A ces tâches spécifiques s’ajoutent encore des fonctions de surveillance : surveillance et nettoyage des débordements, surveillance de la décomposition possible de la nitroglycérine, de la déperdition d'acides, d’incident matériel et refroidissement des cuves en été. En 1956, ces diverses fonctions demeurent toujours subordonnées au risque de décomposition de la nitroglycérine, entraînant l’évacuation de l’atelier et la mise à l’abri du personnel.

En définitive, ce travail apparaît à la fois comme une fonction à risques et un travail de force lié à la manipulation et à l’acheminement de matières liquides dans un espace soit horizontal, soit vertical. Il n'existe toutefois pas de limitation réglementaire au volume de ce personnel.

Pour information, dix exemplaires de la consigne destinée à l’atelier de séparation lente sont  établis à Paulilles le 7 novembre 1956.

E. PRACA

 

DOCUMENT

Usine de Paulilles

Consigne pour l'atelier de séparation lente

 

Eviter en remplissant les cuves de les faire déborder. Si cependant une cuve déborde, fermer son robinet de remplissage, ouvrir celui de la cuve vide voisine et laver à grande eau l’acide renversé.

Écrémer la nitroglycérine chaque fois qu'il est nécessaire.

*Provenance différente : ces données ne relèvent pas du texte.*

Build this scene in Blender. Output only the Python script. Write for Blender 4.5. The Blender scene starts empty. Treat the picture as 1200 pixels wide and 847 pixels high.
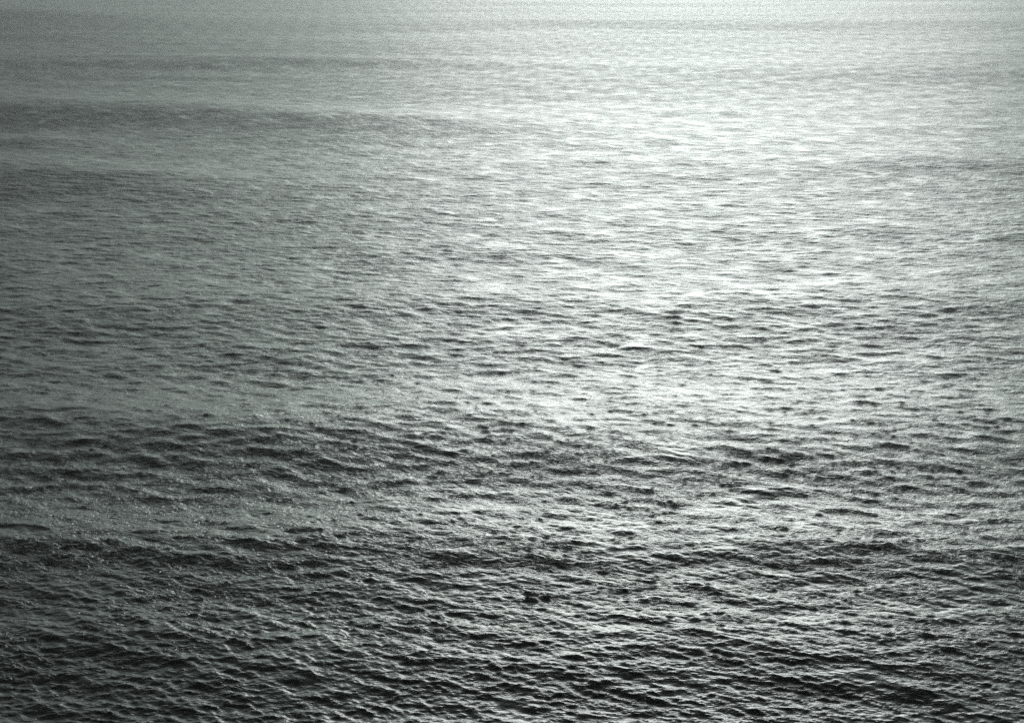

Porter les crasses recueillies dans la cuve de lavage de la nitroglycérine et les y agiter dans l'eau.

Porter chaque jour la nitroglycérine recueillie à l'atelier de nitration et la verser dans un laveur contenant de l'eau.

Ne pas séjourner inutilement dans l'atelier de séparation lente, mais y faire de fréquentes tournées ; s'assurer qu'il n'y a ni décomposition de la nitroglycérine ni déperdition d'acide, ni incident de matériel, écrémer comme il a été dit ci-dessus (paragraphes 2 et 3).

En été, refroidir les acides en faisant couler de l’eau froide sur les parois de la cuve.

Aller chercher aussi souvent qu'il est nécessaire la nitroglycérine recueillie à l'atelier de regagnage.

En cas de décomposition de la nitroglycérine dans une cuve, évacuer l'atelier et attendre à l'abri la fin de la réaction.

Paulilles, le 7 novembre 1956

 

SOURCES

Usine de Paulilles. Consigne pour l’atelier de séparation lente, 1 p. dactylographiée, Paulilles, 7-11-1956. Archives privées.